Are cameras on? Turning on your camera is the first act of vulnerability in a virtual meeting. Going off camera can indicate anxiety, fear, or low social and emotional energy.

2. Personal Check-ins:

Do people greet and check in at a personal level at the beginning of the meeting or do they get straight to business?

3. Formality:

Do people use titles or last names? Is the choreography of the meeting stuffy, staged, and scripted or more casual and free-flowing?

4. Respect:

Are team members respectful? Do they show kindness and courtesy with genuine intent, or do they interrupt, snicker, or talk over one another? Are team members fully engaged--emotionally and intellectually present--or are they distracted and multitasking?

5. Agenda & Flexibility:

Do you have a well-organized agenda that sets the terms of engagement and acts as a clear roadmap? Or, do you have either an overly rigid agenda, allowing no flexibility, or no agenda at all, leaving people insecure and frustrated?

6. Tell-to-Ask Ratio:

What is the split between telling and asking? Is the meeting a didactic encounter in which those possessing authority or dominant personalities do most of the talking? Or, are people in discovery mode, asking questions, clarifying expectations, and piloting ideas?
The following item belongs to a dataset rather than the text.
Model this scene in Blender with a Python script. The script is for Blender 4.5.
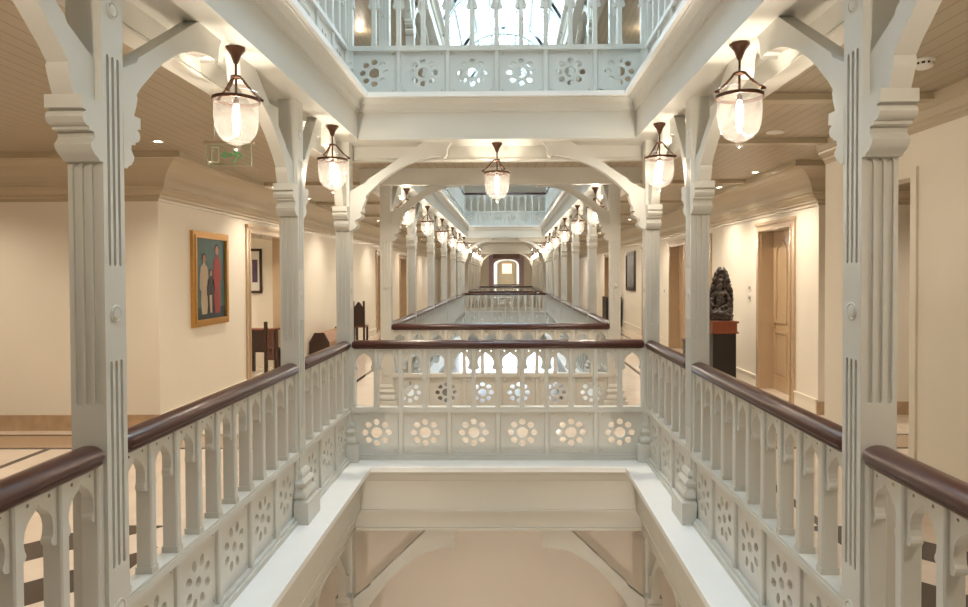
import bpy, math, random
from mathutils import Vector, Matrix
from mathutils.geometry import tessellate_polygon
from mathutils.noise import noise as mnoise
random.seed(7)
PI = math.pi
for o in list(bpy.data.objects):
    bpy.data.objects.remove(o)
SC = bpy.context.scene
COL = SC.collection

# ------------------------------------------------------------------ camera
def cam_axes(yaw=-.012, pitch=.017, roll=-.0039):
    c, s = math.cos(yaw), math.sin(yaw); A = Matrix(((c, -s, 0), (s, c, 0), (0, 0, 1)))
    c, s = math.cos(pitch), math.sin(pitch); B = Matrix(((1, 0, 0), (0, c, -s), (0, s, c)))
    c, s = math.cos(roll), math.sin(roll); R = Matrix(((c, 0, s), (0, 1, 0), (-s, 0, c)))
    M = R @ B @ A                       # rows: right, forward, up in world axes
    return M
M = cam_axes()
cam_data = bpy.data.cameras.new('camera')
cam = bpy.data.objects.new('camera', cam_data); COL.objects.link(cam)
right, fwd, up = Vector(M[0]), Vector(M[1]), Vector(M[2])
rot = Matrix((right, up, -fwd)).transposed()
cam.matrix_world = Matrix.Translation((.1077, 0, 1.86)) @ rot.to_4x4()
cam_data.sensor_fit = 'HORIZONTAL'; cam_data.sensor_width = 36
cam_data.lens = 659.2447 / 968 * 36
cam_data.shift_x = (484 - 500.311) / 968
cam_data.shift_y = (285.679 - 303.5) / 968
cam_data.clip_start = .05; cam_data.clip_end = 300
SC.camera = cam

# ------------------------------------------------------------------ light levels
WORLD_STRENGTH = 8.5
WORLD_COLOR = (.72, .87, 1.0)
PENDANT_W = 17.0
DOWN_W = 46.0
WARM = (1.0, .86, .70)
SC.view_settings.view_transform = 'Standard'
SC.view_settings.look = 'None'
SC.view_settings.exposure = 0.20
SC.view_settings.gamma = 1
SC.view_settings.use_curve_mapping = False
w = bpy.data.worlds.new('world'); SC.world = w; w.use_nodes = True
bg = w.node_tree.nodes['Background']
bg.inputs['Color'].default_value = (*WORLD_COLOR, 1); bg.inputs['Strength'].default_value = WORLD_STRENGTH
try:
    SC.cycles.max_bounces = 10; SC.cycles.diffuse_bounces = 6; SC.cycles.transparent_max_bounces = 24
    SC.cycles.glossy_bounces = 3; SC.cycles.sample_clamp_indirect = 6; SC.cycles.use_denoising = True
    SC.cycles.use_light_tree = True
except Exception:
    pass

# ------------------------------------------------------------------ materials
def new_mat(name):
    m = bpy.data.materials.new(name); m.use_nodes = True
    return m, m.node_tree.nodes, m.node_tree.links, m.node_tree.nodes['Principled BSDF']

def mat(name, col, rough=.5, metal=0, var=.05, scale=6, bump=0, coat=0):
    m, N, L, b = new_mat(name)
    b.inputs['Roughness'].default_value = rough; b.inputs['Metallic'].default_value = metal
    if coat: b.inputs['Coat Weight'].default_value = coat; b.inputs['Coat Roughness'].default_value = .15
    tc = N.new('ShaderNodeTexCoord'); nz = N.new('ShaderNodeTexNoise')
    nz.inputs['Scale'].default_value = scale; nz.inputs['Detail'].default_value = 4
    L.new(tc.outputs['Object'], nz.inputs['Vector'])
    mx = N.new('ShaderNodeMixRGB'); mx.inputs[1].default_value = (*[c * (1 - var) for c in col], 1)
    mx.inputs[2].default_value = (*[min(1, c * (1 + var)) for c in col], 1)
    L.new(nz.outputs['Fac'], mx.inputs[0]); L.new(mx.outputs[0], b.inputs['Base Color'])
    if bump:
        bp = N.new('ShaderNodeBump'); bp.inputs['Strength'].default_value = bump; bp.inputs['Distance'].default_value = .01
        L.new(nz.outputs['Fac'], bp.inputs['Height']); L.new(bp.outputs[0], b.inputs['Normal'])
    return m

def emis(name, col, strength):
    m, N, L, b = new_mat(name)
    b.inputs['Base Color'].default_value = (*col, 1)
    b.inputs['Emission Color'].default_value = (*col, 1); b.inputs['Emission Strength'].default_value = strength
    return m

PAINT = mat('cream_paint', (.57, .565, .52), .38, var=.03, scale=3)
CEILP = mat('taupe_paint', (.45, .38, .27), .30, var=.05, scale=3)
WALL = mat('wall_paint', (.80, .75, .65), .55, var=.03, scale=2)
WALLB = mat('lower_wall_paint', (.80, .755, .70), .6, var=.03, scale=1.2)
SLABM = mat('ledge_stone', (.78, .79, .78), .3, var=.03, scale=4)
MAHOG = mat('mahogany', (.052, .014, .010), .30, var=.35, scale=9, coat=.15)
DARKW = mat('dark_wood', (.035, .016, .010), .4, var=.4, scale=12)
REDW = mat('red_wood', (.20, .055, .025), .35, var=.3, scale=14)
DOORM = mat('door_paint', (.50, .36, .22), .22, var=.06, scale=3, coat=.5)
FRAMEM = mat('door_frame_paint', (.50, .37, .24), .22, var=.06, scale=4, coat=.5)
BRONZE = mat('bronze', (.11, .055, .035), .35, .8, var=.2, scale=20)
GOLD = mat('gilt_frame', (.50, .27, .07), .4, .4, var=.2, scale=30)
STONE = mat('statue_stone', (.035, .024, .018), .45, var=.6, scale=40, bump=.6)
BLACK = mat('black_box', (.015, .013, .012), .35)
WHITE = mat('white_plastic', (.75, .74, .70), .4)
SKIRT = mat('brown_marble', (.46, .32, .20), .2, var=.35, scale=7)
MAUVE = mat('mauve_paint', (.42, .30, .34), .5)
HEADER = mat('brown_header', (.20, .12, .09), .5)
ROOFW = mat('roof_paint', (.45, .50, .51), .5)
EMB = emis('bulb_glow', (1, .83, .6), 55)
EMD = emis('downlight_glow', (1, .85, .62), 30)
EMP = emis('lit_panel', (1, .55, .33), 1.1)
EMG = emis('sign_glow', (.10, .45, .17), .12)
EMF = emis('far_bulb_glow', (1, .8, .55), 60)
CORDM = mat('grey_metal', (.3, .28, .25), .4, .6)

def plank_mat():
    m, N, L, b = new_mat('plank_ceiling')
    b.inputs['Roughness'].default_value = .38
    tc = N.new('ShaderNodeTexCoord'); sp = N.new('ShaderNodeSeparateXYZ'); L.new(tc.outputs['Object'], sp.inputs[0])
    md = N.new('ShaderNodeMath'); md.operation = 'MULTIPLY'; md.inputs[1].default_value = 1 / .115
    fr = N.new('ShaderNodeMath'); fr.operation = 'FRACT'
    L.new(sp.outputs['X'], md.inputs[0]); L.new(md.outputs[0], fr.inputs[0])
    lt = N.new('ShaderNodeMath'); lt.operation = 'LESS_THAN'; lt.inputs[1].default_value = .06
    L.new(fr.outputs[0], lt.inputs[0])
    nz = N.new('ShaderNodeTexNoise'); nz.inputs['Scale'].default_value = 2; L.new(tc.outputs['Object'], nz.inputs['Vector'])
    c1 = N.new('ShaderNodeMixRGB'); c1.inputs[1].default_value = (.37, .31, .22, 1); c1.inputs[2].default_value = (.44, .37, .265, 1)
    L.new(nz.outputs['Fac'], c1.inputs[0])
    c2 = N.new('ShaderNodeMixRGB'); c2.inputs[2].default_value = (.20, .16, .11, 1)
    L.new(lt.outputs[0], c2.inputs[0]); L.new(c1.outputs[0], c2.inputs[1]); L.new(c2.outputs[0], b.inputs['Base Color'])
    bp = N.new('ShaderNodeBump'); bp.inputs['Strength'].default_value = .5; bp.inputs['Distance'].default_value = .01
    bp.invert = True
    L.new(lt.outputs[0], bp.inputs['Height']); L.new(bp.outputs[0], b.inputs['Normal'])
    return m
PLANK = plank_mat()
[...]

7. Facial expressions & vocal characteristics:

Do people smile easily and frequently? Do people freely express their emotions through facial expressions and vocal characteristics such as intensity, volume, tone, rate, pitch, and enunciation? Psychological safety is just as non-verbal as it is verbal.

8. Humor:

Do people use appropriate humor without being cynical or sarcastic? Do they joke, banter, and laugh, or is the meeting muffled, tense, and serious?
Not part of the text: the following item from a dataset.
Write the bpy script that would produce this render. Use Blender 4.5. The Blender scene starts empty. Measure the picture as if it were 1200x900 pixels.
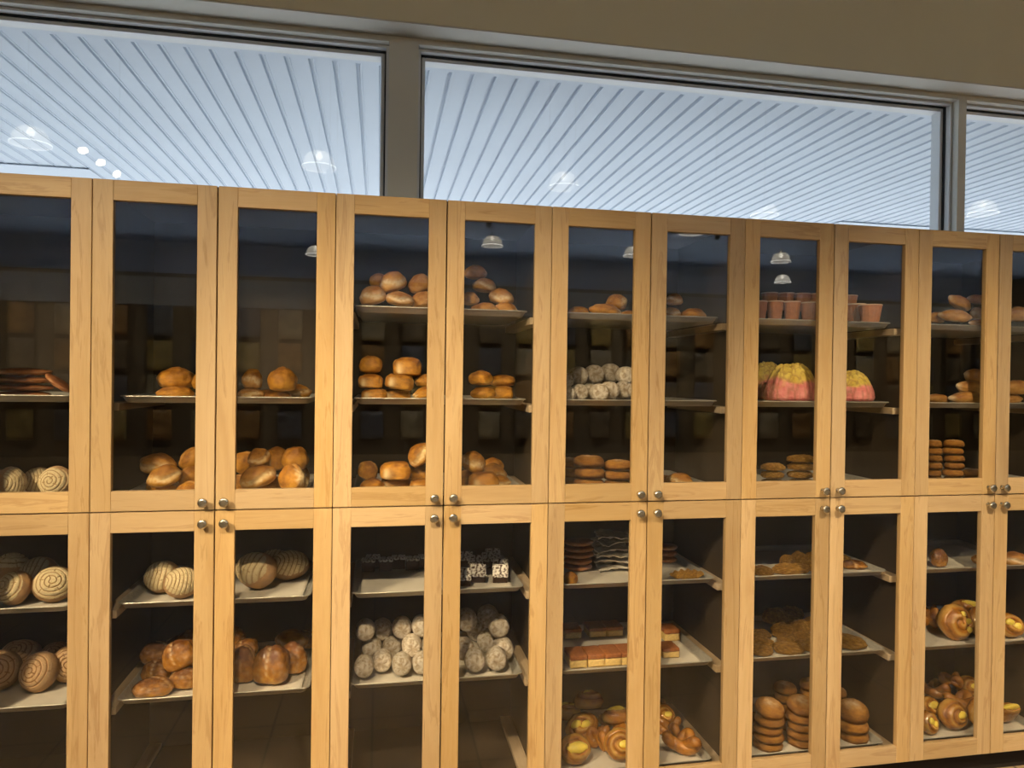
import bpy, bmesh, math, random
from mathutils import Vector, Matrix, Euler, noise
random.seed(7)
SC = bpy.context.scene
COL = SC.collection
PI = math.pi
def R(d): return math.radians(d)

# ------------------------------------------------------------------ measures (metres)
W = 0.38                      # width of one door
ZLO, ZMID, ZTOP = 0.10, 1.178, 2.256
STILE, RAIL = 0.061, 0.066
FOC = 820.0                   # focal length for a 1200 px wide frame
YAW, PITCH, ROLL = 0.18808, -0.0080, 0.0139
CAM = Vector((0.9107, -2.4647, 1.6302))
_f = Vector((math.sin(YAW)*math.cos(PITCH), math.cos(YAW)*math.cos(PITCH), math.sin(PITCH)))
_r0 = Vector((math.cos(YAW), -math.sin(YAW), 0)); _u0 = _r0.cross(_f)
_r = _r0*math.cos(ROLL) + _u0*math.sin(ROLL); _u = -_r0*math.sin(ROLL) + _u0*math.cos(ROLL)
def ray(px, py):
    return _f + _r*((px-600)/FOC) - _u*((py-450)/FOC)
def at(px, py, y):
    d = ray(px, py); t = (y-CAM.y)/d.y
    return CAM + d*t
def at_z(px, py, z):
    d = ray(px, py); t = (z-CAM.z)/d.z
    return CAM + d*t
def ppm(p):                   # pixels per metre at a point
    return FOC/((p-CAM).dot(_f))

# ------------------------------------------------------------------ materials
def new_mat(name):
    m = bpy.data.materials.new(name); m.use_nodes = True
    nt = m.node_tree
    for n in list(nt.nodes): nt.nodes.remove(n)
    out = nt.nodes.new('ShaderNodeOutputMaterial')
    return m, nt, out
def N(nt, typ, **kw):
    n = nt.nodes.new('ShaderNode'+typ)
    for k, v in kw.items():
        if k in n.inputs: n.inputs[k].default_value = v
        else: setattr(n, k, v)
    return n
def L(nt, a, b): nt.links.new(a, b)
def c4(c): return (c[0], c[1], c[2], 1)
def srgb(r, g, b):
    def f(x):
        x /= 255.0
        return x/12.92 if x <= 0.04045 else ((x+0.055)/1.055)**2.4
    return (f(r), f(g), f(b))
def ramp(nt, src, stops):
    r = N(nt, 'ValToRGB')
    e = r.color_ramp.elements
    while len(e) > len(stops): e.remove(e[-1])
    while len(e) < len(stops): e.new(0.5)
    for x, (p, c) in zip(e, stops): x.position = p; x.color = c4(c)
    L(nt, src, r.inputs[0]); return r.outputs[0]
def mixc(nt, fac, a, b, mode='MIX'):
    m = N(nt, 'Mix', data_type='RGBA', blend_type=mode)
    if isinstance(fac, (int, float)): m.inputs[0].default_value = fac
    else: L(nt, fac, m.inputs[0])
    for v, i in ((a, 6), (b, 7)):
        if isinstance(v, (tuple, list)): m.inputs[i].default_value = c4(v)
        else: L(nt, v, m.inputs[i])
    return m.outputs[2]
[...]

9. Distribution of participation:

Can you track patterns of participation based on status and rank with some participants marginalized, or do you see a democratized pattern of participation that ignores power distance and includes everyone?

10. Acknowledgments & recognition:

Do people call attention to each other’s contributions during the meeting? Do you see spontaneous expressions of appreciation and kudos.

11. Challenge & dissent:

Do people defer to positional power and the chain of command, creating an echo chamber, or do they unreservedly challenge the status quo and offer dissenting opinions?

12. Meeting size:

Is the meeting size appropriate for the meeting type? If it’s a meeting to communicate and coordinate, you can have more than 20 people. If it’s a meeting to innovate, and ideate, you can’t.